— Begin DATA LINES —

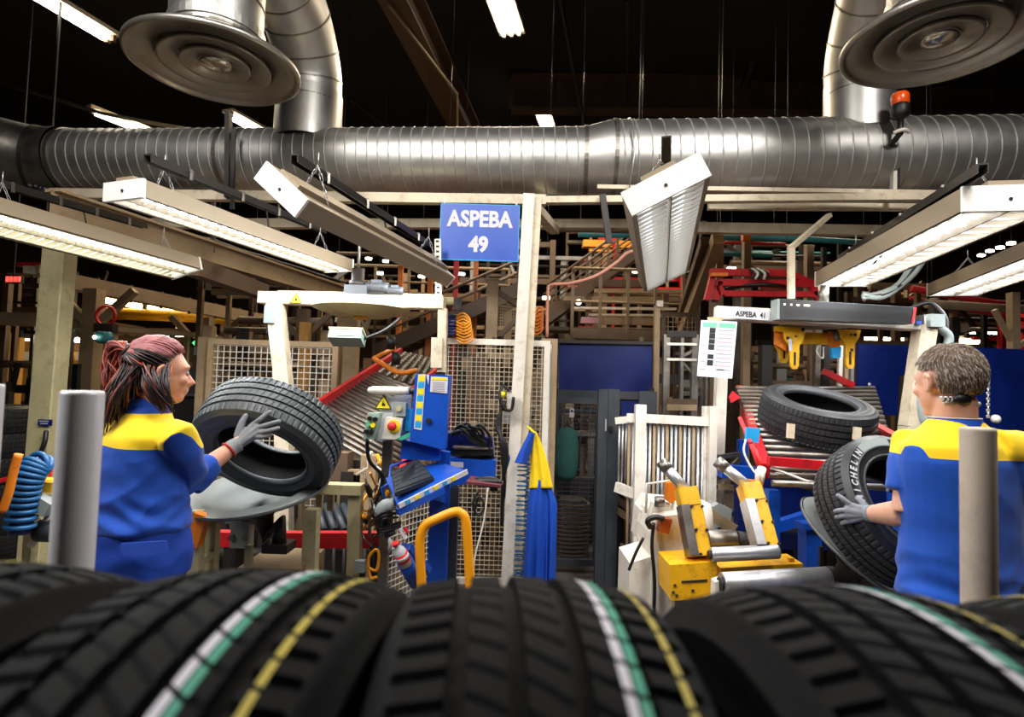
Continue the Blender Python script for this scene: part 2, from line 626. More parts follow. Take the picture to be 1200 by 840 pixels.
# dark slotted channels carrying the lamps
for a, b, lab in ((V(345, 181, 2.6), V(502, 284, 4.2), 'dark slotted channel above the sideways work lamp'),
                  (V(173, 181, 2.65), V(380, 268, 4.3), 'dark slotted channel above the second work lamp'),
                  (V(-30, 203, 2.9), V(170, 262, 4.1), 'dark slotted channel above the greenish left work lamp'),
                  (V(1152, 192, 2.3), V(985, 300, 4.2), 'dark slotted channel above the glowing right work lamp'),
                  (V(781, 160, 2.35), V(780, 288, 4.2), 'dark slotted channel above the steeply tilted work lamp')):
    m = MB()
    d = (b-a).normalized()
    s_ = d.cross(Vector((0, 0, 1))).normalized()
    m.bar(a, b, .04, .006)
    m.bar(a+s_*.018-Vector((0, 0, .017)), b+s_*.018-Vector((0, 0, .017)), .005, .04)
    m.bar(a-s_*.018-Vector((0, 0, .017)), b-s_*.018-Vector((0, 0, .017)), .005, .04)
    t = thing('support_channel', lab, 'channel', (a+b)/2)
    m.build('channel', DARK, t)
    for f in (.15, .4, .62, .85):
        q = a.lerp(b, f)
        mm = MB(); mm.bar(q-s_*.03, q+s_*.03, .015, .012); mm.bar(q+s_*.03, q+s_*.03-Vector((0, 0, .05)), .012, .012)
        mm.build('clip', DULL, t)
    mm = MB(); q = a.lerp(b, .55)
    mm.tube(spline([q, q+Vector((.02, .02, -.12)), q+Vector((-.01, .1, -.2))], 6), .005, 6)
    mm.build('cable', BLACKP, t)


def ceiling_tube(label, a, b, n, gap, tube, r=.03):
    t = thing('ceiling_lamp', label, 'lamp', (a+b)/2, 'ceiling lamps of the hall')
    d = (b-a).normalized()
    s_ = d.cross(Vector((0, 0, 1))).normalized()
    m = MB(); m.bar(a-d*.1+Vector((0, 0, .07)), b+d*.1+Vector((0, 0, .07)), gap*n+.04, .05)
    m.build('tray', CREAM, t)
    for i in range(n):
        o = s_*gap*(i-(n-1)/2)
        m = MB(); m.cyl(a+o, b+o, r, 8)
        m.build('tube', tube, t)
        for q in (a+o-d*.05, b+o+d*.05):
            MB().box(q+Vector((0, 0, .02)), (.05, .05, .1)).build('lamp_holder', BROWN, t)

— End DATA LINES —

### EXERCISE GOAL:
Repeat the material above verbatim, with no pictures in the output.

### ANSWER FOR THIS EXERCISE:
Continue the Blender Python script for this scene: part 2, from line 626. More parts follow. Take the picture to be 1200 by 840 pixels.
# dark slotted channels carrying the lamps
for a, b, lab in ((V(345, 181, 2.6), V(502, 284, 4.2), 'dark slotted channel above the sideways work lamp'),
                  (V(173, 181, 2.65), V(380, 268, 4.3), 'dark slotted channel above the second work lamp'),
                  (V(-30, 203, 2.9), V(170, 262, 4.1), 'dark slotted channel above the greenish left work lamp'),
                  (V(1152, 192, 2.3), V(985, 300, 4.2), 'dark slotted channel above the glowing right work lamp'),
                  (V(781, 160, 2.35), V(780, 288, 4.2), 'dark slotted channel above the steeply tilted work lamp')):
    m = MB()
    d = (b-a).normalized()
    s_ = d.cross(Vector((0, 0, 1))).normalized()
    m.bar(a, b, .04, .006)
    m.bar(a+s_*.018-Vector((0, 0, .017)), b+s_*.018-Vector((0, 0, .017)), .005, .04)
    m.bar(a-s_*.018-Vector((0, 0, .017)), b-s_*.018-Vector((0, 0, .017)), .005, .04)
    t = thing('support_channel', lab, 'channel', (a+b)/2)
    m.build('channel', DARK, t)
    for f in (.15, .4, .62, .85):
        q = a.lerp(b, f)
        mm = MB(); mm.bar(q-s_*.03, q+s_*.03, .015, .012); mm.bar(q+s_*.03, q+s_*.03-Vector((0, 0, .05)), .012, .012)
        mm.build('clip', DULL, t)
    mm = MB(); q = a.lerp(b, .55)
    mm.tube(spline([q, q+Vector((.02, .02, -.12)), q+Vector((-.01, .1, -.2))], 6), .005, 6)
    mm.build('cable', BLACKP, t)


def ceiling_tube(label, a, b, n, gap, tube, r=.03):
    t = thing('ceiling_lamp', label, 'lamp', (a+b)/2, 'ceiling lamps of the hall')
    d = (b-a).normalized()
    s_ = d.cross(Vector((0, 0, 1))).normalized()
    m = MB(); m.bar(a-d*.1+Vector((0, 0, .07)), b+d*.1+Vector((0, 0, .07)), gap*n+.04, .05)
    m.build('tray', CREAM, t)
    for i in range(n):
        o = s_*gap*(i-(n-1)/2)
        m = MB(); m.cyl(a+o, b+o, r, 8)
        m.build('tube', tube, t)
        for q in (a+o-d*.05, b+o+d*.05):
            MB().box(q+Vector((0, 0, .02)), (.05, .05, .1)).build('lamp_holder', BROWN, t)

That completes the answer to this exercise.